Mungkin menjadi nama asing untuk para pencinta bola tanah air zaman sekarang. Namun, apabila kita menelusuri sejarah, pria ini adalah salah satu pemain Indonesia yang pernah mencicipi kerasnya piala dunia. Kehebatannya seperti pesulap yang mampu melakukan sihir di atas lapangan. Goal-Goalnya bahkan membuat Ramang sangat ditakuti lawan.

Ramang lahir dan besar di Barru, Ia dilahirkan pada 24 April 1928. Ayahnya bernama Nyo’lo, merupakan Ajudan raja Barru Kalimullah Djonjo Karaeng Lembang Parang. Ayah Ramang dikenal jago jagoa bermain sepak raga. Sejak kecil Ramang sudah terlihat mewarisi bakat ayahnya. Ia kerap berlatih dengan seadanya. Bola anyaman rotan, gulungan kain, hingga buah jeruk kecil menjadi teman berlatihnya.
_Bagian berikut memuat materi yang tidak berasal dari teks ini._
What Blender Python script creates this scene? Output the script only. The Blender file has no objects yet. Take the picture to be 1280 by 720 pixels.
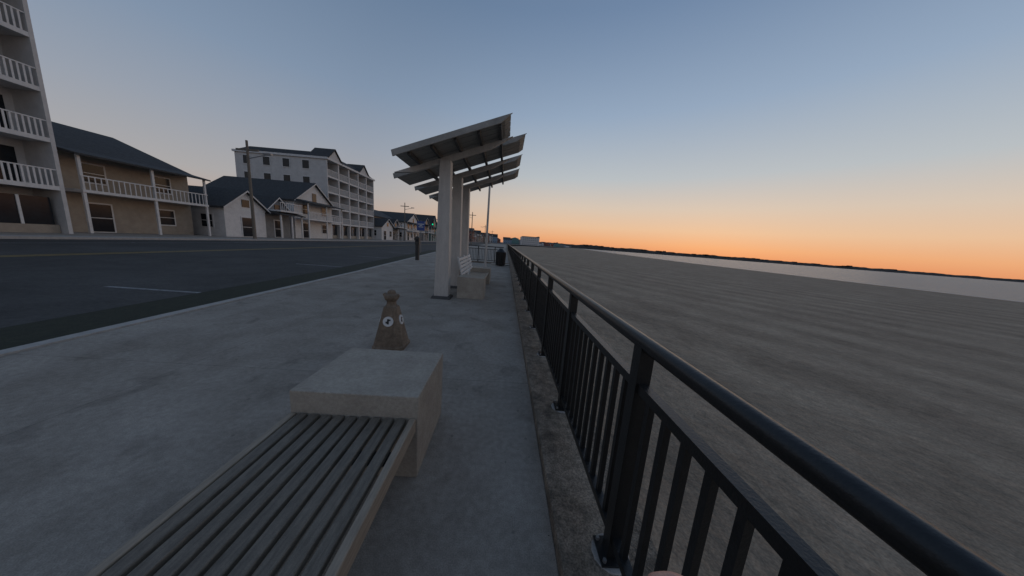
import bpy, math, random
from mathutils import Vector, Matrix
random.seed(7)
ZOOM=1.0
D=bpy.data; S=bpy.context.scene

# ---------------- materials ----------------
def srgb(r,g,b):
    f=lambda c:(c/255/12.92) if c/255<=0.04045 else ((c/255+0.055)/1.055)**2.4
    return (f(r),f(g),f(b),1)
def mat(name,c1,c2=None,rough=0.7,scale=6,metal=0,bump=0.15,bscale=60,detail=8,stretch=(1,1,1),c3=None,s3=0.5,spec=0.5,bdist=0.01,speck=0,sscale=250,joint=0,foot=0):
    m=D.materials.new(name); m.use_nodes=True
    n=m.node_tree.nodes; l=m.node_tree.links
    b=n['Principled BSDF']; b.inputs['Roughness'].default_value=rough; b.inputs['Metallic'].default_value=metal
    b.inputs['Specular IOR Level'].default_value=spec
    if c2 is None: c2=tuple(x*0.8 for x in c1)
    tc=n.new('ShaderNodeTexCoord'); mp=n.new('ShaderNodeMapping'); mp.inputs['Scale'].default_value=stretch
    l.new(tc.outputs['Object'],mp.inputs['Vector'])
    nz=n.new('ShaderNodeTexNoise'); nz.inputs['Scale'].default_value=scale; nz.inputs['Detail'].default_value=detail; nz.inputs['Roughness'].default_value=0.72
    l.new(mp.outputs[0],nz.inputs['Vector'])
    r=n.new('ShaderNodeValToRGB'); r.color_ramp.elements[0].position=0.36; r.color_ramp.elements[1].position=0.64
    r.color_ramp.elements[0].color=(*c2[:3],1); r.color_ramp.elements[1].color=(*c1[:3],1)
    l.new(nz.outputs['Fac'],r.inputs['Fac']); out=r.outputs['Color']
    if c3 is not None:
        n3=n.new('ShaderNodeTexNoise'); n3.inputs['Scale'].default_value=s3; n3.inputs['Detail'].default_value=12; n3.inputs['Roughness'].default_value=.7; n3.inputs['Distortion'].default_value=0.3
        l.new(mp.outputs[0],n3.inputs['Vector'])
        r3=n.new('ShaderNodeValToRGB'); r3.color_ramp.elements[0].position=0.44; r3.color_ramp.elements[1].position=0.66
        l.new(n3.outputs['Fac'],r3.inputs['Fac'])
        mx=n.new('ShaderNodeMix'); mx.data_type='RGBA'; mx.inputs[7].default_value=(*c3[:3],1)
        l.new(r3.outputs['Color'],mx.inputs[0]); l.new(out,mx.inputs[6]); out=mx.outputs[2]
    def mult(out,fac,lo,hi,p0,p1):
        rr=n.new('ShaderNodeMapRange'); rr.inputs['From Min'].default_value=p0; rr.inputs['From Max'].default_value=p1; rr.inputs['To Min'].default_value=lo; rr.inputs['To Max'].default_value=hi
        l.new(fac,rr.inputs['Value'])
        v=n.new('ShaderNodeVectorMath'); v.operation='SCALE'; l.new(out,v.inputs[0]); l.new(rr.outputs[0],v.inputs['Scale']); return v.outputs[0]
    if speck:
        ns=n.new('ShaderNodeTexNoise'); ns.inputs['Scale'].default_value=sscale; ns.inputs['Detail'].default_value=3; l.new(tc.outputs['Object'],ns.inputs['Vector'])
        out=mult(out,ns.outputs['Fac'],1-speck,1+speck,.35,.65)
        ns=n.new('ShaderNodeTexNoise'); ns.inputs['Scale'].default_value=sscale*.15; ns.inputs['Detail'].default_value=5; l.new(tc.outputs['Object'],ns.inputs['Vector'])
        out=mult(out,ns.outputs['Fac'],1-speck*.6,1+speck*.6,.35,.65)
    if joint:
        br=n.new('ShaderNodeTexBrick'); br.offset=0; br.inputs['Scale'].default_value=1; br.inputs['Mortar Size'].default_value=.005; br.inputs['Mortar Smooth'].default_value=.3
        br.inputs['Brick Width'].default_value=joint; br.inputs['Row Height'].default_value=joint
        mj=n.new('ShaderNodeMapping'); mj.inputs['Location'].default_value=(-.36,.9,0); l.new(tc.outputs['Object'],mj.inputs['Vector'])
        l.new(mj.outputs[0],br.inputs['Vector']); out=mult(out,br.outputs['Fac'],1,.72,0,1)
        vs=n.new('ShaderNodeTexNoise'); vs.inputs['Scale'].default_value=2.7; vs.inputs['Detail'].default_value=10; vs.inputs['Distortion'].default_value=.5; l.new(tc.outputs['Object'],vs.inputs['Vector'])
        out=mult(out,vs.outputs['Fac'],1,.76,.59,.68)
        vs=n.new('ShaderNodeTexVoronoi'); vs.inputs['Scale'].default_value=5; l.new(tc.outputs['Object'],vs.inputs['Vector'])
        out=mult(out,vs.outputs['Distance'],.68,1,.04,.07)
    l.new(out,b.inputs['Base Color'])
    if bump:
        nb=n.new('ShaderNodeTexNoise'); nb.inputs['Scale'].default_value=bscale; nb.inputs['Detail'].default_value=6
        l.new(mp.outputs[0],nb.inputs['Vector'])
        bp=n.new('ShaderNodeBump'); bp.inputs['Strength'].default_value=bump; bp.inputs['Distance'].default_value=bdist
        l.new(nb.outputs['Fac'],bp.inputs['Height']); last=bp
        if foot:
            vo=n.new('ShaderNodeTexVoronoi'); vo.inputs['Scale'].default_value=2.2; vo.feature='SMOOTH_F1'; l.new(mp.outputs[0],vo.inputs['Vector'])
            b2=n.new('ShaderNodeBump'); b2.inputs['Strength'].default_value=1; b2.inputs['Distance'].default_value=foot; l.new(vo.outputs['Distance'],b2.inputs['Height']); l.new(bp.outputs[0],b2.inputs['Normal']); last=b2
        l.new(last.outputs[0],b.inputs['Normal'])
    return m
g=lambda v,t=0:(v*(1+t),v,v*(1-t),1)
M={}
M['conc']=mat('walk_concrete',g(.29,.16),g(.235,.17),.9,1.8,bump=.6,bscale=90,c3=g(.35,.15),s3=.9,speck=.17,sscale=160,joint=3.6,detail=13,spec=.3)
M['block']=mat('block_concrete',(.44,.385,.32,1),(.36,.31,.255,1),.8,5,bump=.5,bscale=110,c3=(.33,.28,.23,1),s3=2.2,speck=.14,sscale=300,spec=.3)
M['ledge']=mat('ledge_concrete',(.22,.17,.125,1),(.11,.088,.065,1),.9,9,bump=1,bscale=60,c3=(.29,.235,.18,1),s3=2.2,speck=.35,sscale=120,detail=12)
M['kerb']=mat('kerb_concrete',g(.42,.08),g(.32,.08),.8,6,speck=.1)
M['asph']=mat('asphalt',g(.065,.06),g(.045,.06),.85,1.2,bump=.6,bscale=50,c3=g(.085,.06),s3=.25,speck=.25,sscale=90,spec=.3)
M['land']=mat('land',g(.10,.1),g(.06,.1),.9,.1)
M['grass']=mat('grass_strip',(.035,.04,.022,1),(.02,.022,.014,1),.95,12,bump=1,bscale=50)
M['line']=mat('road_paint',g(.32),g(.14),.7,8,speck=.2,sscale=60)
M['yel']=mat('yellow_paint',(.45,.3,.06,1),(.3,.2,.05,1),.7,8)
M['black']=mat('black_metal',g(.016),g(.010),.36,20,bump=.12,bscale=120)
M['dark']=mat('dark_plastic',g(.03),g(.02),.5,10)
M['slat']=mat('bench_slat',(.22,.185,.145,1),(.13,.108,.085,1),.6,9,bump=.3,bscale=60,stretch=(8,1,8),speck=.12)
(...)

Baca juga: Asal Usul Istilah Toami Ramang

Ketika akan pergi berlatih bermain bola, dia sudah lari berkeliling lapangan sebelum teman-temannya muncul di lapangan. Begitu pun ketika teman-temannya usai berlatih, Ramang masih tetap berlatih menendang bola ke gawang hingga hari gelap. Tak terlalu lama ia berlatih dengan bola rotan, buah jeruk dan gulungan kain, sebab ditahun 1939 ia sudah mulai menendang bola kulit untuk team kesebelasan Bond Barru yang bemarkas di Lapangan Sumpang Binangae kala itu.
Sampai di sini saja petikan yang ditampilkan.